718.3 (7) Le tribunal qui inflige, au même moment, des peines d’emprisonnement pour diverses infractions sexuelles commises contre un enfant ordonne :

a) que la peine d’emprisonnement qu’il inflige pour une infraction prévue à l’article 163.1 soit purgée consécutivement à celle qu’il inflige pour une infraction sexuelle prévue à un autre article de la présente loi commise contre un enfant;

[34]      Pour l’infraction de leurre, elle doit en principe être punie de façon consécutive afin de refléter que cette infraction « protège un intérêt social distinct et cause des préjudices distincts de ceux que causent les infractions secondaires »[27]

[35]      Sans aucun doute, une peine sévère s’imposait en l’espèce. Rappelons qu’il y a eu trois incidents de contacts sexuels avec une victime de 14 ans par quelqu’un, en qui elle avait confiance (son collègue de travail), impliquant entre autres sa première relation sexuelle complète, avec douleur, dans sa propre chambre à coucher, et que les conséquences sur elle, sur ses parents et sur son jeune frère sont dévastatrices.

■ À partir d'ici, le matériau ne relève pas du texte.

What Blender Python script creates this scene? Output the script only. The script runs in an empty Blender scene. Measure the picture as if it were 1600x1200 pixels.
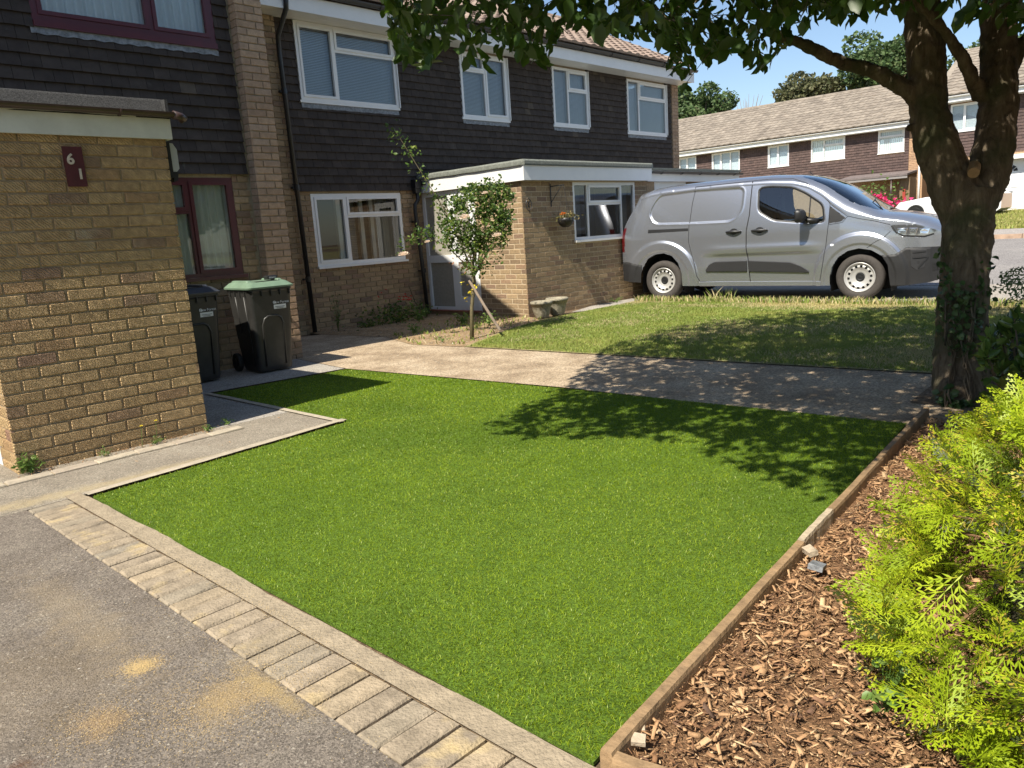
import bpy, math, random
import numpy as np
from mathutils import Vector, Matrix, noise
random.seed(7); RNG = np.random.default_rng(7)
R = math.radians
scene = bpy.context.scene
COL = scene.collection

# ---------------------------------------------------------------- camera, world, sun, exposure
cam_d = bpy.data.cameras.new('camera'); cam = bpy.data.objects.new('camera', cam_d); COL.objects.link(cam)
cr = Vector((0.68356843, -0.72695762, -0.06532091)); cu = Vector((0.1858282, 0.08679185, 0.97874157)); cf = Vector((0.70583432, 0.6811753, -0.19441739))
M = Matrix.Identity(4)
for i in range(3):
    M[i][0] = cr[i]; M[i][1] = cu[i]; M[i][2] = -cf[i]
M[0][3], M[1][3], M[2][3] = 0, 0, 1.27
cam.matrix_world = M
cam_d.sensor_width = 36; cam_d.lens = 36 * 1189.9 / 1600; cam_d.clip_start = .05; cam_d.clip_end = 2000
scene.camera = cam
CAM = np.array([0, 0, 1.27])
SUN = Vector((-1.70, -0.22, 2.22)).normalized()
world = bpy.data.worlds.new('World'); scene.world = world; world.use_nodes = True
wn = world.node_tree.nodes; wl = world.node_tree.links
sky = wn.new('ShaderNodeTexSky'); sky.sky_type = 'NISHITA'; sky.sun_disc = False
sky.sun_elevation = math.asin(SUN.z); sky.sun_rotation = math.atan2(SUN.x, SUN.y)
sky.air_density = 1.0; sky.dust_density = 0.6; sky.ozone_density = 2.0
wn['Background'].inputs[1].default_value = 0.10
wl.new(sky.outputs[0], wn['Background'].inputs[0])
sd = bpy.data.lights.new('sun', 'SUN'); sun = bpy.data.objects.new('sun', sd); COL.objects.link(sun)
sd.energy = 5.0; sd.angle = R(.53); sd.color = (1, .93, .80)
sun.rotation_euler = SUN.to_track_quat('Z', 'Y').to_euler()
scene.view_settings.view_transform = 'Standard'; scene.view_settings.look = 'None'
scene.view_settings.exposure = 0.68; scene.view_settings.gamma = 1
scene.cycles.max_bounces = 8; scene.cycles.transparent_max_bounces = 16

# ---------------------------------------------------------------- helpers
ORG = {}
def tag(o, label=None, cat=None, group=None, kind=None):
    if label: o['label'] = label
    if cat: o['category'] = cat
    if group: o['group'] = group
    if kind: o['kind'] = kind
    return o
def place(o, parent, org):
    COL.objects.link(o)
    org = Vector(org); ORG[o.name] = org
    if parent is not None:
        o.parent = parent; o.location = org - ORG[parent.name]
    else: o.location = org
    return o
def thing(name, loc, label, cat, group=None, local=False, rz=0):
    o = bpy.data.objects.new(name, None); o.empty_display_size = .2; COL.objects.link(o)
    o.location = loc; o.rotation_euler = (0, 0, rz); ORG[o.name] = Vector((0, 0, 0)) if local else Vector(loc)
    return tag(o, label, cat, group)
class MB:
    def __init__(s): s.v = []; s.f = []; s.t = []; s.n = 0; s.tone = 0
    def add(s, vs, fs, tone=None):
        b = len(s.v); s.v.extend([tuple(map(float, q)) for q in vs]); s.f.extend([tuple(i + b for i in f) for f in fs])
        s.t.extend([s.tone if tone is None else tone] * len(fs))
    def box(s, a, b, fr=None, tone=None):
        (x0, y0, z0), (x1, y1, z1) = a, b
        vs = [(x, y, z) for x in (x0, x1) for y in (y0, y1) for z in (z0, z1)]
        if fr: vs = [fr(*q) for q in vs]
        s.add(vs, [(0, 1, 3, 2), (4, 6, 7, 5), (0, 4, 5, 1), (2, 3, 7, 6), (0, 2, 6, 4), (1, 5, 7, 3)], tone)
    def quad(s, *p, tone=None): s.add(p, [tuple(range(len(p)))], tone)
    def tube(s, pts, rad, n=8, caps=True, tone=None):
        pts = [Vector(q) for q in pts]; m = len(pts)
        if not hasattr(rad, '__len__'): rad = [rad] * m
        vs = []; ref = None
        for i, q in enumerate(pts):
            d = (pts[min(i + 1, m - 1)] - pts[max(i - 1, 0)]).normalized()
            if ref is None: ref = Vector((0, 0, 1)) if abs(d.z) < .9 else Vector((1, 0, 0))
            a = (ref - d * ref.dot(d)).normalized(); ref = a; c = d.cross(a)
            for k in range(n):
                w = 2 * math.pi * k / n; vs.append(q + (a * math.cos(w) + c * math.sin(w)) * rad[i])
        fs = [(i * n + k, i * n + (k + 1) % n, (i + 1) * n + (k + 1) % n, (i + 1) * n + k) for i in range(m - 1) for k in range(n)]
        if caps: fs += [tuple(range(n))[::-1], tuple((m - 1) * n + k for k in range(n))]
        s.add(vs, fs, tone)
    def lathe(s, prof, n=24, c=(0, 0, 0), axis='z', tone=None):
        vs = []
        for r, h in prof:
            for k in range(n):
                w = 2 * math.pi * k / n; a, b = r * math.cos(w), r * math.sin(w)
                q = (a, b, h) if axis == 'z' else ((a, h, b) if axis == 'y' else (h, a, b))
                vs.append((q[0] + c[0], q[1] + c[1], q[2] + c[2]))
        m = len(prof)
        s.add(vs, [(i * n + k, i * n + (k + 1) % n, (i + 1) * n + (k + 1) % n, (i + 1) * n + k) for i in range(m - 1) for k in range(n)], tone)
    def prism(s, poly, z0, z1, fr=None, tone=None):
        n = len(poly); vs = [(x, y, z0) for x, y in poly] + [(x, y, z1) for x, y in poly]
        if fr: vs = [fr(*q) for q in vs]
        s.add(vs, [tuple(range(n))[::-1], tuple(range(n, 2 * n))] + [(i, (i + 1) % n, n + (i + 1) % n, n + i) for i in range(n)], tone)
    def mesh(s, name, org=(0, 0, 0), smooth=False):
        me = bpy.data.meshes.new(name); o = Vector(org)
        me.from_pydata([(q[0] - o.x, q[1] - o.y, q[2] - o.z) for q in s.v], [], s.f)
        if smooth: me.polygons.foreach_set('use_smooth', [True] * len(s.f))
        if any(s.t):
            at = me.attributes.new('tone', 'FLOAT', 'FACE'); at.data.foreach_set('value', s.t)
        return me
    def build(s, name, mat, parent=None, org=None, smooth=False, kind=None, fixn=True):
        local = parent is not None and parent.get('_local')
        if org is None:
            a = np.array(s.v); lo, hi = a.min(0), a.max(0); org = ((lo[0] + hi[0]) / 2, (lo[1] + hi[1]) / 2, lo[2])
        me = s.mesh(name, org, smooth); me.materials.append(mat)
        if fixn:
            import bmesh
            bm = bmesh.new(); bm.from_mesh(me); bmesh.ops.recalc_face_normals(bm, faces=bm.faces); bm.to_mesh(me); bm.free()
        o = bpy.data.objects.new(name, me); place(o, parent, org)
        if kind: o['kind'] = kind
        return o
def npmesh(name, V, F, mat, parent=None, org=(0, 0, 0), smooth=False, tone=None, kind=None):
    """V (n,3), F (m,k) all faces the same size"""
    V = np.asarray(V, np.float32) - np.asarray(org, np.float32); F = np.asarray(F, np.int32); m, k = F.shape
    me = bpy.data.meshes.new(name); me.vertices.add(len(V)); me.vertices.foreach_set('co', V.ravel())
    me.loops.add(m * k); me.loops.foreach_set('vertex_index', F.ravel())
    me.polygons.add(m); me.polygons.foreach_set('loop_start', np.arange(0, m * k, k, dtype=np.int32)); me.polygons.foreach_set('loop_total', np.full(m, k, np.int32))
    if smooth: me.polygons.foreach_set('use_smooth', np.ones(m, bool))
    if tone is not None:
        at = me.attributes.new('tone', 'FLOAT', 'FACE'); at.data.foreach_set('value', np.asarray(tone, np.float32))
    me.update(calc_edges=True); me.materials.append(mat)
    o = bpy.data.objects.new(name, me); place(o, parent, org)
    if kind: o['kind'] = kind
    return o
def shared(name, me, loc, parent, scale=None, rot=None):
    o = bpy.data.objects.new(name, me); place(o, parent, loc)
    if scale: o.scale = scale
    if rot: o.rotation_euler = rot
    return o

# ---------------------------------------------------------------- materials
def mat(name): 
    m = bpy.data.materials.new(name); m.use_nodes = True; return m, m.node_tree.nodes, m.node_tree.links, m.node_tree.nodes['Principled BSDF']
def N(ns, t, **kw):
    n = ns.new('ShaderNode' + t)
    for k, v in kw.items():
        if k.startswith('_'): setattr(n, k[1:], v)
        else: n.inputs[k.replace('__', ' ')].default_value = v
    return n
def ramp(ns, stops, interp='LINEAR'):
    r = ns.new('ShaderNodeValToRGB'); r.color_ramp.interpolation = interp
    e = r.color_ramp.elements
    while len(e) > 1: e.remove(e[-1])
    e[0].position = stops[0][0]; e[0].color = (*stops[0][1], 1)
    for p, c in stops[1:]:
        q = e.new(p); q.color = (*c, 1)
    return r
def plain(name, col, rough=.5, metal=0, nscale=0, var=.12, bump=0, bscale=None, coat=0, spec=.5):
    m, ns, L, b = mat(name); b.inputs['Roughness'].default_value = rough; b.inputs['Metallic'].default_value = metal
    b.inputs['Base Color'].default_value = (*col, 1); b.inputs['Coat Weight'].default_value = coat; b.inputs['Specular IOR Level'].default_value = spec
    g = ns.new('ShaderNodeNewGeometry')
    if nscale:
        n = N(ns, 'TexNoise', Scale=nscale, Detail=6, Roughness=.65); L.new(g.outputs['Position'], n.inputs['Vector'])
        r = ramp(ns, [(.3, tuple(c * (1 - var) for c in col)), (.7, tuple(min(1, c * (1 + var)) for c in col))]); L.new(n.outputs['Fac'], r.inputs['Fac']); L.new(r.outputs['Color'], b.inputs['Base Color'])
    if bump:
        n2 = N(ns, 'TexNoise', Scale=bscale or nscale * 4, Detail=5); L.new(g.outputs['Position'], n2.inputs['Vector'])
        bp = N(ns, 'Bump', Strength=bump, Distance=.01); L.new(n2.outputs['Fac'], bp.inputs['Height']); L.new(bp.outputs['Normal'], b.inputs['Normal'])
    return m
def toned(name, stops, rough=.85, nscale=30, nvar=.25, bump=.5, bscale=150, stripes=0, dist=.004, weather=None, spec=.3):
    """pieces that differ one by one: colour from the object's random number plus the per-face tone"""
    m, ns, L, b = mat(name); b.inputs['Roughness'].default_value = rough; b.inputs['Specular IOR Level'].default_value = spec
    g = ns.new('ShaderNodeNewGeometry'); oi = ns.new('ShaderNodeObjectInfo'); at = N(ns, 'Attribute', _attribute_name='tone')
    a = N(ns, 'Math', _operation='ADD'); L.new(oi.outputs['Random'], a.inputs[0]); L.new(at.outputs['Fac'], a.inputs[1])
    fr = N(ns, 'Math', _operation='FRACT'); L.new(a.outputs[0], fr.inputs[0])
    r = ramp(ns, stops); L.new(fr.outputs[0], r.inputs['Fac'])
    n = N(ns, 'TexNoise', Scale=nscale, Detail=6, Roughness=.7); L.new(g.outputs['Position'], n.inputs['Vector'])
    mr = N(ns, 'MapRange'); mr.inputs[1].default_value = .3; mr.inputs[2].default_value = .7; mr.inputs[3].default_value = 1 - nvar; mr.inputs[4].default_value = 1 + nvar; L.new(n.outputs['Fac'], mr.inputs[0])
    mx = N(ns, 'VectorMath', _operation='SCALE'); L.new(r.outputs['Color'], mx.inputs[0]); L.new(mr.outputs[0], mx.inputs['Scale'])
    out = mx.outputs[0]
    if weather:
        n3 = N(ns, 'TexNoise', Scale=weather[1], Detail=4, Roughness=.6); L.new(g.outputs['Position'], n3.inputs['Vector'])
        r3 = ramp(ns, [(weather[2], (0, 0, 0)), (weather[2] + .12, (1, 1, 1))]); L.new(n3.outputs['Fac'], r3.inputs['Fac'])
        mm = N(ns, 'Mix', _data_type='RGBA'); L.new(r3.outputs['Color'], mm.inputs[0]); L.new(out, mm.inputs[6]); mm.inputs[7].default_value = (*weather[0], 1); out = mm.outputs[2]
    L.new(out, b.inputs['Base Color'])
    n2 = N(ns, 'TexNoise', Scale=bscale, Detail=4); L.new(g.outputs['Position'], n2.inputs['Vector'])
    h = n2.outputs['Fac']
    if stripes:
        w = N(ns, 'TexWave', _bands_direction='DIAGONAL', Scale=stripes, Distortion=5, Detail=2); w.inputs['Detail Scale'].default_value = 1.2
        L.new(g.outputs['Position'], w.inputs['Vector'])
        ad = N(ns, 'Math', _operation='MULTIPLY_ADD'); L.new(w.outputs['Fac'], ad.inputs[0]); ad.inputs[1].default_value = .8; L.new(h, ad.inputs[2]); h = ad.outputs[0]
    bp = N(ns, 'Bump', Strength=bump, Distance=dist); L.new(h, bp.inputs['Height']); L.new(bp.outputs['Normal'], b.inputs['Normal'])
    return m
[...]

[36]      Cependant, tout en respectant les fourchettes applicables, la priorité aux objectifs de dénonciation et de dissuasion, et le principe des peines consécutives, la juge devait s’assurer que la peine totale ne devienne pas excessive (al. 718.2cC.cr.)[28] et qu’elle soit proportionnelle à la gravité des infractions commises et au degré de responsabilité du délinquant[29]. Voilà comment la Cour suprême l’expliquait dans R. c. M. (C.A.) :

[42] Dans le contexte de peines consécutives, ce principe général de proportionnalité se présente sous la forme plus particulière du «principe de totalité». En bref, en vertu de ce principe, le juge qui impose la peine et ordonne au contrevenant de purger des peines consécutives pour des infractions multiples doit s’assurer que la peine cumulative prononcée ne dépasse pas la culpabilité globale du délinquant.

[37]      La proportionnalité demeure le principe fondamental de toute peine infligée[30] et l’on ne saurait y déroger au nom de la réprobation sociale, malgré le sérieux des infractions commises. La Cour suprême le reconnaît dans l’arrêt Bertrand Marchand où elle écrit :

[171] De fait, malgré les énoncés fermes dans l’arrêt Friesen concernant le caractère répréhensible inhérent et la nocivité de la violence sexuelle contre les enfants, la Cour a expressément mentionné que ses commentaires ne devraient pas être considérés comme une directive de faire abstraction des facteurs pertinents qui peuvent réduire la culpabilité morale du délinquant. Le principe de la proportionnalité continue de s’appliquer et exige que « la peine infligée soit “juste et appropriée, rien de plus” » (par. 91, citant M. (C.A.), par. 80 (soulignement omis)).[31]

[38]      La peine infligée à l’appelant devait refléter l’importance du principe de modération qui s’imposait en raison de son jeune âge[32]. Ainsi, malgré l’importance des facteurs de dénonciation et de dissuasion générale dans l’imposition de peines pour des abus sexuels contre des enfants, la question de la proportionnalité exigeait tout de même de considérer que « la réinsertion sociale et la dissuasion spécifique sont les objectifs premiers lorsque vient le temps de déterminer les peines à infliger à de jeunes délinquants qui en sont à leur première infraction »[33]. La Cour suprême réitère dans Bertrand-Marchand qu’un jeune délinquant qui en est à sa première infraction devrait bénéficier de la peine la plus courte possible, proportionnelle à l’infraction en cause[34].